Thursday, November 17, 2005

JUDICIAL ACTIVISM

The "right to privacy," which liberals maintain is implied in the U.S. Constitution and which was used by the U.S. Supreme Court to legalize abortion in 1973, apparently mattered little to Judge Stephen Reinhardt of the Ninth U.S. Circuit Court of Appeals earlier this month when he ruled on a case involving parental rights.

On Nov. 2, Reinhardt wrote the Ninth Circuit Court's decision declaring that the "right to privacy" did not apply to parents who wanted to prevent public school officials in Palmdale, Calif., from giving their elementary school age children a sexually explicit survey. The ruling is but one of many that Reinhardt's critics say qualifies him as one of the most liberal and activist judges in the nation.

Seven decisions that Reinhardt either wrote or supported in were unanimously overruled by the U.S. Supreme Court in a single year.

In the 1990's, in one session, the Supreme Court overturned
28 out of the 29 Ninth Circuit cases they heard.

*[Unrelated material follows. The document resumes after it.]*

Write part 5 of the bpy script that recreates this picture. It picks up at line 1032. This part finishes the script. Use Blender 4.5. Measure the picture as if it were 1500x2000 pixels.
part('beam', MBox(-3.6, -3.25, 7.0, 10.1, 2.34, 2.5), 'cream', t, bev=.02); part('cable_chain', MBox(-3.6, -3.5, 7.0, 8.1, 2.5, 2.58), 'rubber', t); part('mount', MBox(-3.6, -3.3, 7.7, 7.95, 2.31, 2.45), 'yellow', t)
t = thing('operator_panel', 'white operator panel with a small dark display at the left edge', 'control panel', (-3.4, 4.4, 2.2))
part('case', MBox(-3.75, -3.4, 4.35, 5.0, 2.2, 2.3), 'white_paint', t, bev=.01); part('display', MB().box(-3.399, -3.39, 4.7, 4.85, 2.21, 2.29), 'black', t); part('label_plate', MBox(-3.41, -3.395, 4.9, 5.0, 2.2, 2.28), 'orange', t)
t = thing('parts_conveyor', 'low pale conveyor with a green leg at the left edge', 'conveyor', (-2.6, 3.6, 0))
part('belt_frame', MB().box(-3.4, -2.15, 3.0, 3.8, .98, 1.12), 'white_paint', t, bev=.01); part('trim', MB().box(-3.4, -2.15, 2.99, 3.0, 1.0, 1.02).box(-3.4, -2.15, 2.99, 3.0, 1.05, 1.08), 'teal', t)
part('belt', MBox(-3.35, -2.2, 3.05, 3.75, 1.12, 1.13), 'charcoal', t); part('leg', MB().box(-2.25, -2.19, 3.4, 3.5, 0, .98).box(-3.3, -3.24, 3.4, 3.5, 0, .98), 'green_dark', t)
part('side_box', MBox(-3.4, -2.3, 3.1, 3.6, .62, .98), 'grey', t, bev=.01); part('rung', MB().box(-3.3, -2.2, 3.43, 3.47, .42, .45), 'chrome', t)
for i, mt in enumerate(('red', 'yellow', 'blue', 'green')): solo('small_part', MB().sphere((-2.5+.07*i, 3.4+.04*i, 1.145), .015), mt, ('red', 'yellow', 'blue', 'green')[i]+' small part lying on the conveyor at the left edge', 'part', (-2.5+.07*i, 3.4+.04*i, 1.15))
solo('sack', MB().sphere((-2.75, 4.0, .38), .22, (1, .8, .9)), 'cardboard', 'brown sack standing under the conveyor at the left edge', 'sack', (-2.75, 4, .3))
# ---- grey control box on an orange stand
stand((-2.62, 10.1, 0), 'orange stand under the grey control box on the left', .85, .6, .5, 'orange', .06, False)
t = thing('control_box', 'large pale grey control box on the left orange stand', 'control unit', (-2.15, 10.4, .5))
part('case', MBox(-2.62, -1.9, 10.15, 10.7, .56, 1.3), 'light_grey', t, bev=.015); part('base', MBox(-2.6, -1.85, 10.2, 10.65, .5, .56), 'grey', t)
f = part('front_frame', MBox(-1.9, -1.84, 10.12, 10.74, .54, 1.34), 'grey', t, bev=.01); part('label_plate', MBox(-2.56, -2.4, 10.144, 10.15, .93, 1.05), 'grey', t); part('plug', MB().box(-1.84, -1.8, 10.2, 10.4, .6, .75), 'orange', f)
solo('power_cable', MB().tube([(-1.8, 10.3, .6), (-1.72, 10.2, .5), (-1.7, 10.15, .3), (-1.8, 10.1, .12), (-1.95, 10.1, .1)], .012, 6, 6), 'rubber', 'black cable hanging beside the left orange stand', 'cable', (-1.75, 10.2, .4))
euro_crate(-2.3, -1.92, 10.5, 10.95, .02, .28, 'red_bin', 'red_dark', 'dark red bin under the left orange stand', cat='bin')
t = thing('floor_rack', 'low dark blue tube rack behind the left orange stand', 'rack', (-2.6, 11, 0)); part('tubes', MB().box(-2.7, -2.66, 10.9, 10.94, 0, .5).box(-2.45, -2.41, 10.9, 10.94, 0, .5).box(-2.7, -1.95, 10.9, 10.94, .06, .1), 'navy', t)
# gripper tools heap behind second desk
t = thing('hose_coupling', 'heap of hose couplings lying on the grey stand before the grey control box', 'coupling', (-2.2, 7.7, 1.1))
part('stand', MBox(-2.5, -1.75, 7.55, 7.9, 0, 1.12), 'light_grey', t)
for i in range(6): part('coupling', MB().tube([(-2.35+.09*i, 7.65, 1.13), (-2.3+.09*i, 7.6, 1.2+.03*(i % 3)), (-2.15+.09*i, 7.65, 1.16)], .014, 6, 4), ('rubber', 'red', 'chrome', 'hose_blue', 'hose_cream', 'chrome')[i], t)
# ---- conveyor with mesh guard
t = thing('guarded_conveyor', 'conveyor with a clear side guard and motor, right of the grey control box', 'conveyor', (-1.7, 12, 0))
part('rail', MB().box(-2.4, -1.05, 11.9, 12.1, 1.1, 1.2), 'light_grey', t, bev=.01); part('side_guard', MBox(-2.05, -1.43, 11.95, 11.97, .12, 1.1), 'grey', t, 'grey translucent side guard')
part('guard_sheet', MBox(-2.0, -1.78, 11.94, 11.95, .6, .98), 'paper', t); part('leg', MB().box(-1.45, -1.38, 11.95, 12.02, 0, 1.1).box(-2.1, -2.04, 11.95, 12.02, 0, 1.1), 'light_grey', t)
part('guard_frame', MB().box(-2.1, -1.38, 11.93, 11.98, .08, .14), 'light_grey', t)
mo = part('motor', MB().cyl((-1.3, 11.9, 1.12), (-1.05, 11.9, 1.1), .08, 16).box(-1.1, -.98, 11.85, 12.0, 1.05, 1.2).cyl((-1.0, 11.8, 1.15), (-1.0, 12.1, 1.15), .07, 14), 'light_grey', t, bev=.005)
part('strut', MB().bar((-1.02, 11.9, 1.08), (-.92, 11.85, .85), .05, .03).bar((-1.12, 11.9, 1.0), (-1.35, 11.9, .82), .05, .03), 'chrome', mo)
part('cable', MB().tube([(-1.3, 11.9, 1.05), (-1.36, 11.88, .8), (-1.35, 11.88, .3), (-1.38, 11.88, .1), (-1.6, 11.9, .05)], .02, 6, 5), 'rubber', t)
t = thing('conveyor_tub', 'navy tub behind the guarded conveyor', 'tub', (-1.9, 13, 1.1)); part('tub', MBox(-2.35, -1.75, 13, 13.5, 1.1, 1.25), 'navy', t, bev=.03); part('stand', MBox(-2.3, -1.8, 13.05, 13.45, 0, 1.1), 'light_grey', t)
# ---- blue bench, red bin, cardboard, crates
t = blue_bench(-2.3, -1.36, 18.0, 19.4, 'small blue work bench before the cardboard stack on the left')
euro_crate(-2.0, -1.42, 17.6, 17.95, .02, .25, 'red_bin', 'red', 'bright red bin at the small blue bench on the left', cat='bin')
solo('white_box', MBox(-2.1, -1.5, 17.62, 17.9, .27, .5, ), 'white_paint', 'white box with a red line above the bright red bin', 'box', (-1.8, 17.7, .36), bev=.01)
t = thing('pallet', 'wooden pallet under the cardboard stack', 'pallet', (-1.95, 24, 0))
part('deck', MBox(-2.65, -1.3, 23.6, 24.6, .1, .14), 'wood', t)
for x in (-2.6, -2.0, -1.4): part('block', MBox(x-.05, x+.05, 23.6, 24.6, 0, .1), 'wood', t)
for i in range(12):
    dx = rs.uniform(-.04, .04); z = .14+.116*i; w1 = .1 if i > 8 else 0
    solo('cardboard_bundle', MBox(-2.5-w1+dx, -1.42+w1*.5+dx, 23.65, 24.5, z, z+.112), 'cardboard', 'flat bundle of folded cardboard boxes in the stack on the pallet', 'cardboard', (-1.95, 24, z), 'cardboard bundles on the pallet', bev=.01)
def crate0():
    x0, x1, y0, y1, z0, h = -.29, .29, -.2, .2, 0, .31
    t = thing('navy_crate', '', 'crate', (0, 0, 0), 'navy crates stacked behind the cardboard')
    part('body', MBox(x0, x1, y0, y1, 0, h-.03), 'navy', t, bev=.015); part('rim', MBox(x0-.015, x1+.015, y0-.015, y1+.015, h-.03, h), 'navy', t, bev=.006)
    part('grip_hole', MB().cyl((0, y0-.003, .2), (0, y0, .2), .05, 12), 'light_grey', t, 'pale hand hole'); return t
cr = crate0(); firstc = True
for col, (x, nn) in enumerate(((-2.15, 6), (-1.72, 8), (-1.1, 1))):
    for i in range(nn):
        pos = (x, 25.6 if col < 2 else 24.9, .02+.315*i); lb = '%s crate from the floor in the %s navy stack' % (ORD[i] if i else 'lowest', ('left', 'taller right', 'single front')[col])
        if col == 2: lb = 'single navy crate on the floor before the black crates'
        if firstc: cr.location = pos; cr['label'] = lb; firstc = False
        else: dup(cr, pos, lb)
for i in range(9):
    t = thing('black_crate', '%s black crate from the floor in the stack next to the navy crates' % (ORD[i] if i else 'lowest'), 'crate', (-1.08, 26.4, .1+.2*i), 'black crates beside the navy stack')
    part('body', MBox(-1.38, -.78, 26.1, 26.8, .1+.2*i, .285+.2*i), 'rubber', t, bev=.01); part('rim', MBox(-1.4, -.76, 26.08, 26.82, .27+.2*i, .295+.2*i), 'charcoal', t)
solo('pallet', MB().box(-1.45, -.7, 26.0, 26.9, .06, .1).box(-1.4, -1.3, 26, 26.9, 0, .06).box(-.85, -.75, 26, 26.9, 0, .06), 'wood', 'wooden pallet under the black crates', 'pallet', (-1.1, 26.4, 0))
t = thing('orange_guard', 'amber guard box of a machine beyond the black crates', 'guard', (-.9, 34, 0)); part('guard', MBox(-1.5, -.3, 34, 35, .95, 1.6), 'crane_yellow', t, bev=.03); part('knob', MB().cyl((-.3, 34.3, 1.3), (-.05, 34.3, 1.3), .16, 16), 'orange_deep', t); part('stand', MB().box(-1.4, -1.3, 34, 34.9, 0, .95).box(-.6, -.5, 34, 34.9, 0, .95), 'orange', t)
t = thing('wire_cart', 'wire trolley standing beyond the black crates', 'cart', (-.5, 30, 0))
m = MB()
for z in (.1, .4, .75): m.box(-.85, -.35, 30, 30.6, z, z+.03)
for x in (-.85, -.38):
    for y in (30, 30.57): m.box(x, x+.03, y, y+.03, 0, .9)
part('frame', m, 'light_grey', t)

Here are some quotes from "judge-turned social engineering czar" Judge Reinhardt:

  • "They [parents] have no constitutional right, however, to prevent a public school from providing its students with whatever information it wishes to provide, sexual or otherwise, when and as the school determines that it is appropriate to do so."
  • "Liberal judges believe in a generous or expansive interpretation of the Bill of Rights. We believe that the meaning of the Constitution was not frozen in 1789; that, as society develops and evolves, its understanding of constitutional principles also grows."
  • "We believe that the Founding Fathers used broad general principles to describe our rights, because they were determined not to enact a narrow, rigid code that would bind and limit all future generations."
  • "It was progressive justices with a view of the Constitution as a living, breathing document who gave full measure to that instrument, not the legal technocrats, not those whose view of the Constitution was frozen as of 1789."
  • "When lawyers and judges adhere too rigidly to legal rules, they lose sight of the broader purposes for which those rules were created: to do justice."
When Stephen Breyer was a Supreme Court nominee in 1994, Reinhardt pressed him to "do justice, not just administer law," if he was confirmed to the high court, which of course, he was.

In deference to the Constitution, Reinhardt told Breyer that he should "Carry on the work of the court's great progressive thinkers."


Reinhardt shows no signs of slowing down in either his willingness to promote his liberal viewpoint or his alleged encroachment on legislative powers. When reporters ask him about being, arguably, the most overturned federal appeals judge in history, Reinhardt routinely smiles as he notes that the Supreme Court reviews only a handful of the decisions he hands down each year. "They can't catch them all," he says.